Exercise description » Produce the listing below again, exactly as shown.

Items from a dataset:
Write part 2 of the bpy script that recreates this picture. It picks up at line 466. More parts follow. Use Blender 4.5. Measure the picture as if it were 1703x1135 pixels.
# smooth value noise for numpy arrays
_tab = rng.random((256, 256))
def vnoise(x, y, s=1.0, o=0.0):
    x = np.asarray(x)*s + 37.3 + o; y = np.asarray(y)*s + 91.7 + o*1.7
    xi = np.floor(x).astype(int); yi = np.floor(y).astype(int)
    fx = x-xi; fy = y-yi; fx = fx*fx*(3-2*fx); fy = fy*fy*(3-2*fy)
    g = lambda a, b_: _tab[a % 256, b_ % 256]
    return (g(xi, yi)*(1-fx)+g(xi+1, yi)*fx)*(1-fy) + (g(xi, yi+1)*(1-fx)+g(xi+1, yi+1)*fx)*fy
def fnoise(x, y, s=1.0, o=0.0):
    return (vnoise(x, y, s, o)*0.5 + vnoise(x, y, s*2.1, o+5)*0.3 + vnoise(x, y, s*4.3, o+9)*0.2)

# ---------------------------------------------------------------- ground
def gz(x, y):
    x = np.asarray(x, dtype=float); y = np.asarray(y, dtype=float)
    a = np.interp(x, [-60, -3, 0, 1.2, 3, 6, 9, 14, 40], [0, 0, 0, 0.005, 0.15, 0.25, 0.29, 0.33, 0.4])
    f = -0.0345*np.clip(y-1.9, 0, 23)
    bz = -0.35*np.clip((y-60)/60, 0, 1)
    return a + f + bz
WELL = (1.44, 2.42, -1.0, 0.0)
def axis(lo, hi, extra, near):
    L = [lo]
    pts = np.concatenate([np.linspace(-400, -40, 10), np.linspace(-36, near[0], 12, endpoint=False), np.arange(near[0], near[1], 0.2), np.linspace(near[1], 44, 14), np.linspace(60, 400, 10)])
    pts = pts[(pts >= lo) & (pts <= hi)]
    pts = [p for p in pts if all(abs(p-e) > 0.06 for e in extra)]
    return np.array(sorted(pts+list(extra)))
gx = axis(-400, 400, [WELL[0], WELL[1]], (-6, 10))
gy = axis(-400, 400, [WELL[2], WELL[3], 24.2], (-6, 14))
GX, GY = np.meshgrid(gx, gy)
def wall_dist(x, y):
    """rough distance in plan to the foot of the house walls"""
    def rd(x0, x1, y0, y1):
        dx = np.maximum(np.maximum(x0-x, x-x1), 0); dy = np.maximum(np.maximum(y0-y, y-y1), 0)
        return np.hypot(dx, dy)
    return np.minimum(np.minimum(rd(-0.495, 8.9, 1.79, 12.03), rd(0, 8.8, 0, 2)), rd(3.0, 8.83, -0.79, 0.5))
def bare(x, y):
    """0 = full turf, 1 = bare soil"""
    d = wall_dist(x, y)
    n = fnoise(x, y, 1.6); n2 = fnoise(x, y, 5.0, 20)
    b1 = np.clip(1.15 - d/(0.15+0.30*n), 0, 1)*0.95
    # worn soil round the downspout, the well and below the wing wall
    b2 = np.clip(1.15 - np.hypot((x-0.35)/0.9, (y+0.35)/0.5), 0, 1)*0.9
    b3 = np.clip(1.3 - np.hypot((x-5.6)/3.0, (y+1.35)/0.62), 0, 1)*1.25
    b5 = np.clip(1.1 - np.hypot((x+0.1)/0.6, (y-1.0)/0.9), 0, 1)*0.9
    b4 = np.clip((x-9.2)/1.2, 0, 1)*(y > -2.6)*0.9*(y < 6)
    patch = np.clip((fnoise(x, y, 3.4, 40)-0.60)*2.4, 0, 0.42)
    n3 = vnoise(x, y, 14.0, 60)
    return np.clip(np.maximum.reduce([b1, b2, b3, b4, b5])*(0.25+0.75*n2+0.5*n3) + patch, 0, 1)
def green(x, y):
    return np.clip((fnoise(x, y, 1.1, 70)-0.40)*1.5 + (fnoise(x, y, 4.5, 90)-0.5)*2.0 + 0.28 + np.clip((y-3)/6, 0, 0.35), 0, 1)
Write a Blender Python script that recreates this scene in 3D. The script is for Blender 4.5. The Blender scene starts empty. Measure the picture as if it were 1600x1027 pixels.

Solution below »
Write part 2 of the bpy script that recreates this picture. It picks up at line 466. More parts follow. Use Blender 4.5. Measure the picture as if it were 1703x1135 pixels.
# smooth value noise for numpy arrays
_tab = rng.random((256, 256))
def vnoise(x, y, s=1.0, o=0.0):
    x = np.asarray(x)*s + 37.3 + o; y = np.asarray(y)*s + 91.7 + o*1.7
    xi = np.floor(x).astype(int); yi = np.floor(y).astype(int)
    fx = x-xi; fy = y-yi; fx = fx*fx*(3-2*fx); fy = fy*fy*(3-2*fy)
    g = lambda a, b_: _tab[a % 256, b_ % 256]
    return (g(xi, yi)*(1-fx)+g(xi+1, yi)*fx)*(1-fy) + (g(xi, yi+1)*(1-fx)+g(xi+1, yi+1)*fx)*fy
def fnoise(x, y, s=1.0, o=0.0):
    return (vnoise(x, y, s, o)*0.5 + vnoise(x, y, s*2.1, o+5)*0.3 + vnoise(x, y, s*4.3, o+9)*0.2)

# ---------------------------------------------------------------- ground
def gz(x, y):
    x = np.asarray(x, dtype=float); y = np.asarray(y, dtype=float)
    a = np.interp(x, [-60, -3, 0, 1.2, 3, 6, 9, 14, 40], [0, 0, 0, 0.005, 0.15, 0.25, 0.29, 0.33, 0.4])
    f = -0.0345*np.clip(y-1.9, 0, 23)
    bz = -0.35*np.clip((y-60)/60, 0, 1)
    return a + f + bz
WELL = (1.44, 2.42, -1.0, 0.0)
def axis(lo, hi, extra, near):
    L = [lo]
    pts = np.concatenate([np.linspace(-400, -40, 10), np.linspace(-36, near[0], 12, endpoint=False), np.arange(near[0], near[1], 0.2), np.linspace(near[1], 44, 14), np.linspace(60, 400, 10)])
    pts = pts[(pts >= lo) & (pts <= hi)]
    pts = [p for p in pts if all(abs(p-e) > 0.06 for e in extra)]
    return np.array(sorted(pts+list(extra)))
gx = axis(-400, 400, [WELL[0], WELL[1]], (-6, 10))
gy = axis(-400, 400, [WELL[2], WELL[3], 24.2], (-6, 14))
GX, GY = np.meshgrid(gx, gy)
def wall_dist(x, y):
    """rough distance in plan to the foot of the house walls"""
    def rd(x0, x1, y0, y1):
        dx = np.maximum(np.maximum(x0-x, x-x1), 0); dy = np.maximum(np.maximum(y0-y, y-y1), 0)
        return np.hypot(dx, dy)
    return np.minimum(np.minimum(rd(-0.495, 8.9, 1.79, 12.03), rd(0, 8.8, 0, 2)), rd(3.0, 8.83, -0.79, 0.5))
def bare(x, y):
    """0 = full turf, 1 = bare soil"""
    d = wall_dist(x, y)
    n = fnoise(x, y, 1.6); n2 = fnoise(x, y, 5.0, 20)
    b1 = np.clip(1.15 - d/(0.15+0.30*n), 0, 1)*0.95
    # worn soil round the downspout, the well and below the wing wall
    b2 = np.clip(1.15 - np.hypot((x-0.35)/0.9, (y+0.35)/0.5), 0, 1)*0.9
    b3 = np.clip(1.3 - np.hypot((x-5.6)/3.0, (y+1.35)/0.62), 0, 1)*1.25
    b5 = np.clip(1.1 - np.hypot((x+0.1)/0.6, (y-1.0)/0.9), 0, 1)*0.9
    b4 = np.clip((x-9.2)/1.2, 0, 1)*(y > -2.6)*0.9*(y < 6)
    patch = np.clip((fnoise(x, y, 3.4, 40)-0.60)*2.4, 0, 0.42)
    n3 = vnoise(x, y, 14.0, 60)
    return np.clip(np.maximum.reduce([b1, b2, b3, b4, b5])*(0.25+0.75*n2+0.5*n3) + patch, 0, 1)
def green(x, y):
    return np.clip((fnoise(x, y, 1.1, 70)-0.40)*1.5 + (fnoise(x, y, 4.5, 90)-0.5)*2.0 + 0.28 + np.clip((y-3)/6, 0, 0.35), 0, 1)
Write a Blender Python script that recreates this scene in 3D. The script is for Blender 4.5. The Blender scene starts empty. Measure the picture as if it were 1600x1027 pixels.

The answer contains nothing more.